I suppose if things had gone in a more expected direction
for this type of situation, it would not be the interesting story that it is.
It’s interesting because the parents were so totally duped by this guy (who
they confusingly just call “Berchtold”) that they seem to abdicate all of their
responsibilities as parents and adults. The film argues that this is just how
charming “Berchtold” was, but it doesn’t back it up with enough evidence. They
just seem like weirdos who do inexplicable things for reasons you, and quite likely they, can’t quite fathom.
It’s truly odd to watch interviews with her parents and
have them confess to certain behaviors without really trying to explain why
they did what they did. What’s more, we hear audio tapes from the time where
they are speaking to their daughter – presumed missing at this point, and only
about 15 years old – where they ask her questions about whether “Berchtold”
still wants to marry her and whether she still wants to marry him. Almost like
they were disinterested work acquaintances rather than, you know, her parents.
The other strange thing about the film is that it
unceremoniously introduces the adult Jan Broberg as one of the interview
subjects from the very beginning of the film. She looks quite composed and
well-adjusted, if perhaps maintaining a little of the apparent naivete she
would have had back then. But the fact that she’s smiling and looks nicely put
together immediately defuses the idea, at least on a surface level, that she
might have been scarred by being abducted and raped by her neighbor, in addition to removing any doubt as to whether she actually survived the events in question, which might have been kept vague by a more shrewd filmmaker.
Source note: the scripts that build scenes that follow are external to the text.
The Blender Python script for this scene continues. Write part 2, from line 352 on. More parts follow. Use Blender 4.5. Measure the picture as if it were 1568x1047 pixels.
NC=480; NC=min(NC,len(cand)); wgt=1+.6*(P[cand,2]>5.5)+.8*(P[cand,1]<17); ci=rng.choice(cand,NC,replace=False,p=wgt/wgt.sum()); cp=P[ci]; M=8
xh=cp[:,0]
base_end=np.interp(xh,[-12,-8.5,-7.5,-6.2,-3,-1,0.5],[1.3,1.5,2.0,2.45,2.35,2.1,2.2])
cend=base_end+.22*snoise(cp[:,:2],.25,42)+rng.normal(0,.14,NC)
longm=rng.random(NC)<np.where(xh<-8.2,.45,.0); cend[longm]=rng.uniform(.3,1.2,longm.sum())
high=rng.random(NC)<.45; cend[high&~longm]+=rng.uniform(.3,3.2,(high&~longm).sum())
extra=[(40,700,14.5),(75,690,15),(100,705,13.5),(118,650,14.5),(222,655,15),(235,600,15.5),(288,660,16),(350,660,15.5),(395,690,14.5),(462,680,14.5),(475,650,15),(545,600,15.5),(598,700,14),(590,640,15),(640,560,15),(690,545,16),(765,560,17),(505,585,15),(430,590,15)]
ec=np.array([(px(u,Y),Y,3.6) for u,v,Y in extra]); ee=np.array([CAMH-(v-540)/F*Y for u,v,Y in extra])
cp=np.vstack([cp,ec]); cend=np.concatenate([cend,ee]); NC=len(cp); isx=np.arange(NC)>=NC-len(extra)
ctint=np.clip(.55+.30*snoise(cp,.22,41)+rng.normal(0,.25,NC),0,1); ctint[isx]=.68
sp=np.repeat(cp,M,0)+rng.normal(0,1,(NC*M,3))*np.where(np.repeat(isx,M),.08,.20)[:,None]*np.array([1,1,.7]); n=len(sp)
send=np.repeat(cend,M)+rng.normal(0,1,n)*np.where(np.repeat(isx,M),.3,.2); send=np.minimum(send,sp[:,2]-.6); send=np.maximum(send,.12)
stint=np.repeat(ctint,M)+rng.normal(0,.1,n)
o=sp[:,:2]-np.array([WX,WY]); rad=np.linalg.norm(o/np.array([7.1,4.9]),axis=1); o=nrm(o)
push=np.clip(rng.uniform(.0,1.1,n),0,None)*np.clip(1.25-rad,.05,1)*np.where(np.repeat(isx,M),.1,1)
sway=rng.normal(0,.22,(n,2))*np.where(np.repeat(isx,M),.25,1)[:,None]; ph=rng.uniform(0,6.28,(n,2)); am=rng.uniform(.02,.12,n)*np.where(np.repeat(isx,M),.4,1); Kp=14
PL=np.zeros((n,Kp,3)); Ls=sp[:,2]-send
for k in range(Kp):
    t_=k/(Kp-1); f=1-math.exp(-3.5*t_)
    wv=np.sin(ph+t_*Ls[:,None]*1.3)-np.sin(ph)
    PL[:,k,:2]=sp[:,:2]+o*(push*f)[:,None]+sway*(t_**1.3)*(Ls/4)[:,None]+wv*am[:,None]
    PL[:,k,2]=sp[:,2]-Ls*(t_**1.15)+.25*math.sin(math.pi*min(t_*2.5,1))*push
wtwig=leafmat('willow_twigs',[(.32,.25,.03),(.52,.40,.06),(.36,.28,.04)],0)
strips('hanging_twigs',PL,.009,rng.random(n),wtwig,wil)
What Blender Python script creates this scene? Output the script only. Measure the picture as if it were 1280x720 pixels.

The whole film has the feeling of starting in the middle of
a sentence, like it doesn’t fully introduce us to the characters or lay the groundwork
about why their story is worth telling. Of course, the argument could be made
that any story of a child twice abducted by the same person is worth telling,
but because we don’t know the details at the start, it feels like some kind of
introductory voice was required to prepare us for why we are meeting these
people and learning their story. Borgman heaps too much of the responsibility
for bringing us up to speed on the Broberg family themselves, five of whom are
interviewed, all of whom are too close to the material to give us something
like the omniscient overview we need before getting into the story.
The other decision the film makes is to rely heavily on
recreations. It’s not that the quality of the recreations is bad – it’s
actually pretty good. But it’s such a consistent part of the storytelling
approach that it tends to remind us of its artificiality and of what creative
leeway we are allowing Borgman.
I suspect that some of my perspective is problematic,
because these are ordinary human beings who went through extraordinary events,
so it’s not a huge surprise their testimony seems to be filled with holes. The
human memory is fallible, and it seems all the more fallible when it’s not
supported by what we would consider logical human behavior.
But I also have to say that if you are watching a movie, and
listening to people speak, and feeling like you want to shake them because they
did so many things that defied explanation, it does affect your ability to
enjoy the movie. You are taken out of it because you don’t believe them. You
don’t believe anyone could act this way and then offer only the lame
explanations they are offering today.
I often say that I prefer true sports stories to made-up
sports stories, because the incredible feats depicted in them have an air of
believability as a result of having really happened. If a screenwriter dreamed up
that unlikely comeback, I would never have believed it, but if it really
happened I’ve got no choice. You could say the same thing about documentaries
of real people whom you couldn’t believe if they were fictitious
characters. But what if you don’t believe them even when they’re real?